License plate readers will soon be coming to Lake in the Hills after the village board unanimously voted to approve them, despite some questions about their use.
Lake in the Hills is the latest McHenry County municipality to adopt the readers, which take photos of license plates as cars drive by, and village documents indicate the readers also capture cars’ make, model and color. Woodstock and McHenry are among the others who have installed them.
Officials in communities that have the technology said they’ll use the readers in a way that protects privacy, but residents and civil liberties advocates have expressed skepticism that they’ll actually do so, according to previous Northwest Herald reporting. A new state law that went into effect Jan. 1 says that “interstate agreements” regarding license plate readers can’t use the technology on people coming to Illinois for abortions, according to the Associated Press.
Woodstock has had the readers since 2022 and police Chief John Lieb told attendees at last year’s State of the City luncheon that the readers are to address a “trend” of people coming to Woodstock to commit crimes. Lieb told the Northwest Herald earlier in 2023 that people who venture out in public are often in areas surveilled by cameras – in fact, the Woodstock City Council recently voted to install surveillance cameras at Woodstock Square to improve public safety – and the license plate readers readers aren’t different from that.
McHenry officials said last year they had protocols in place to prevent officers from abusing the system and said they hadn’t received any complaints about the plate readers.
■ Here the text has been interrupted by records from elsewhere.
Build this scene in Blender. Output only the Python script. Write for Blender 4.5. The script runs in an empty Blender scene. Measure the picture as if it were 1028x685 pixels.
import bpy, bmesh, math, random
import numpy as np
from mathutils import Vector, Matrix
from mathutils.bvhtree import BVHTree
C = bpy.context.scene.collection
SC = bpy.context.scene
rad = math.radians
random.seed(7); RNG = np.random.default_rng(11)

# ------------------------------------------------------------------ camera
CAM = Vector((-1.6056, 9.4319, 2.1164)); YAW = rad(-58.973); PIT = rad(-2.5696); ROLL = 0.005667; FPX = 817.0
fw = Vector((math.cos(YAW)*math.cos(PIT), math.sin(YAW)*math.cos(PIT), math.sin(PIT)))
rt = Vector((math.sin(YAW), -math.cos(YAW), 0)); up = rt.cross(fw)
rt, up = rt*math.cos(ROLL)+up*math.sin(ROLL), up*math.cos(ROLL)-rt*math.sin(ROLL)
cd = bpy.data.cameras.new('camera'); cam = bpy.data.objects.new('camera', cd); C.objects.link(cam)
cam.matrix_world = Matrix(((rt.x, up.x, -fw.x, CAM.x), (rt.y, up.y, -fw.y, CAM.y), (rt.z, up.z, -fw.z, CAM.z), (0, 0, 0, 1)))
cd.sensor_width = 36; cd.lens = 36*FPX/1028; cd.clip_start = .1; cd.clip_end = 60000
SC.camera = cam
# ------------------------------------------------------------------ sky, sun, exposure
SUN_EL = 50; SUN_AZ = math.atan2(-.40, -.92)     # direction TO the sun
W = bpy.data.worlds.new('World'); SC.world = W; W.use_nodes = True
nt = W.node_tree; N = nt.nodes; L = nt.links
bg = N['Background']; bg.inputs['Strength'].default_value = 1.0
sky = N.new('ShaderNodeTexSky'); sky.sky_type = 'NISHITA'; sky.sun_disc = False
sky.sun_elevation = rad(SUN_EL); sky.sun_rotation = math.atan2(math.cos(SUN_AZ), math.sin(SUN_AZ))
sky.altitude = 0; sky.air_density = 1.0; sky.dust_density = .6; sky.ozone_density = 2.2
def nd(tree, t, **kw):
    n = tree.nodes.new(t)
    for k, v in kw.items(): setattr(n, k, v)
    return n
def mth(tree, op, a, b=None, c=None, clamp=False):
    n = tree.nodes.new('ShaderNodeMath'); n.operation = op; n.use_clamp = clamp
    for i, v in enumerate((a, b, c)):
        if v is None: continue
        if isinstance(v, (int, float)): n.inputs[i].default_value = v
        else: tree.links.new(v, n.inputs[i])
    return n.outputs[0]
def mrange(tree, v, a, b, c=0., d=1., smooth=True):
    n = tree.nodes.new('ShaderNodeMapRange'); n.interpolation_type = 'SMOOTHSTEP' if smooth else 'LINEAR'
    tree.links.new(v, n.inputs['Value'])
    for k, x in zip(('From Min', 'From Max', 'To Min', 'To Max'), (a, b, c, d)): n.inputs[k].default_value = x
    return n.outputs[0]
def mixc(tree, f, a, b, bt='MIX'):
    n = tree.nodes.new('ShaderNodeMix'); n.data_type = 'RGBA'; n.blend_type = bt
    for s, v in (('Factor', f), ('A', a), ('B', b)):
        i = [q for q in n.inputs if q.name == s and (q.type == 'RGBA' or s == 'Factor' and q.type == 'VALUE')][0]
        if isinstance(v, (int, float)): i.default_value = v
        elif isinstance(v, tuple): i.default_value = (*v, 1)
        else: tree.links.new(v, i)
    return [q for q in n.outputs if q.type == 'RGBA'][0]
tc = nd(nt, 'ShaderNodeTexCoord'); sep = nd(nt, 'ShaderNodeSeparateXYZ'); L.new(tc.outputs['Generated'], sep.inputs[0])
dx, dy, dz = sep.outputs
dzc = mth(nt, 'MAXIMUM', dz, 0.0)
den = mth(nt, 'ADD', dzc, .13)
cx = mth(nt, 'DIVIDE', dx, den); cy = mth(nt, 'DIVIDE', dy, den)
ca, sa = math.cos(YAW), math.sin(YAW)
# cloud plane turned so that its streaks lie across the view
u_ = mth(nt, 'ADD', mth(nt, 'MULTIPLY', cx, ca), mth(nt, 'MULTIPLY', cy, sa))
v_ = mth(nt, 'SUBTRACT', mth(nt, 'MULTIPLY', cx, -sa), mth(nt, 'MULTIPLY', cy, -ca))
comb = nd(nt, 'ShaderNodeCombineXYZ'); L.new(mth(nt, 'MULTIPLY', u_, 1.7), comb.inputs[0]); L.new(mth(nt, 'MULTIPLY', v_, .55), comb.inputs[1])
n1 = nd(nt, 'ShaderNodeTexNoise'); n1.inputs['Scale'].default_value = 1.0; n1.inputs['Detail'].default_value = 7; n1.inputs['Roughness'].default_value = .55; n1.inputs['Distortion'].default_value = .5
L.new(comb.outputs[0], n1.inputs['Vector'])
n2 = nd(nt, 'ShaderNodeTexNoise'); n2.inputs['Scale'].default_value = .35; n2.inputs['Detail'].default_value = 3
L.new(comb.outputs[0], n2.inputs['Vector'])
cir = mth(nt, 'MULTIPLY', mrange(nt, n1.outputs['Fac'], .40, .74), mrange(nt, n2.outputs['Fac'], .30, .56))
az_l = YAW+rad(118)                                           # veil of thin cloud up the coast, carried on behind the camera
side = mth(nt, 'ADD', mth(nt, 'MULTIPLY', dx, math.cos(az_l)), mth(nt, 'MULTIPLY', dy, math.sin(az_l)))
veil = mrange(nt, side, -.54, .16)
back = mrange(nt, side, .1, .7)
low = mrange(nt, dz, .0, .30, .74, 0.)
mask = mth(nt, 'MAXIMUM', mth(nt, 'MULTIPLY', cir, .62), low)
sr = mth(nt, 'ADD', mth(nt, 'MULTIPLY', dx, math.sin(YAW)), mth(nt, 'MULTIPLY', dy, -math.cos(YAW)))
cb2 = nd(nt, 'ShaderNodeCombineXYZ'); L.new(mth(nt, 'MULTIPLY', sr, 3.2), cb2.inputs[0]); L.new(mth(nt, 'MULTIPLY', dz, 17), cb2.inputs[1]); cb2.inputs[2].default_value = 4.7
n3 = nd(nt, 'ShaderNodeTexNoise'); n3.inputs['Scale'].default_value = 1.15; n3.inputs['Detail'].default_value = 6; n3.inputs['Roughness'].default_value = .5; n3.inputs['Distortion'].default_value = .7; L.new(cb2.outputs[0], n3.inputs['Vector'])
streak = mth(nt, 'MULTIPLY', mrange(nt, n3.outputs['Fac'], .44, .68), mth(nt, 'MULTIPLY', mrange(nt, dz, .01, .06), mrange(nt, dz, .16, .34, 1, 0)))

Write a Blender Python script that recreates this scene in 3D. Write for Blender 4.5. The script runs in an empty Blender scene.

Huntley trustees approved automatic license plate readers last year, and officials said the benefits of the readers include helping police find missing people and solving crimes.
Atlanta-based Flock Safety, the company behind many local municipalities’ automatic license plate recognition systems, gave the Lake in the Hills Police Department free access to its database starting in 2022, Deputy Chief Matt Mannino told the Village Board last week. Mannino said that Flock Safety originally hadn’t put a stipulation on how long the village could access the Flock database for free, but came back in late 2023 with a request to install cameras or pay to access the data.
The village chose to go with Flock Safety, and officials confirmed the cameras didn’t go out to bid because the price tag wasn’t high enough to trigger a competitive bidding process.
Lake in the Hills plans to install 12 cameras to start with at a cost of $42,800 for this year and $36,000 annually in future years. Officials plan to use dollars from the State Seizure Fund, which Mannino told village officials Thursday comes “directly from drug investigations, primarily,” to cover the cost.
According to the contract, the data retention period for the cameras will be 30 days and, the initial contract term is for 12 months with a renewal term of 24 months.
Mannino said the technology “has been critical” to solving some cases, including a felony theft case where the police had only a partial license plate and description of the vehicle.
Still, village trustees raised questions and concerns in a May 7 meeting about the use of the license plate cameras.
Though he ultimately voted in favor of the acquisition, Trustee Stephen Harlfinger called the technology a “hard pill to swallow” and also talked about the red-light cameras the village had.
“Anything [can get] hacked into,” Harlfinger said. “I’m still not 100% behind this.”
Other trustees had questions about how the license plate cameras work. Trustee Bill Dustin asked if they would cover one lane or five lanes on Randall Road.
Mannino said two cameras would be located on Randall Road since the cameras cover only two lanes of traffic. He said the cameras operate similarly to I-PASS technology.
“You can’t just run people’s information,” Mannino said.
Trustee Diane Murphy asked if the police hypothetically flag a red Toyota sedan, are they going to flag all red Toyota sedans that pass through the reader?
“We wouldn’t take every red car” and run plates, Mannino said. He added all the data accessed is audited to make sure it’s being used properly.
Harlfinger was still skeptical of the technology after the discussion, asking, “What is the legality of this?”
Village attorney Brad Stewart said that there isn’t a “general expectation of privacy” while driving on a public road.
Trustees against talked about the readers Thursday before the village board formally voted to approve them. They were pulled from the consent agenda for the discussion. Trustees had some more questions and concerns. Harlfinger later told the Northwest Herald he thinks the technology has an “Orwellian vibe.”
As for where the technology will be located in town, besides along Randall Road, village documents note: “The cameras will be strategically placed at locations where there are high volumes of traffic or key locations where vehicles enter our community.”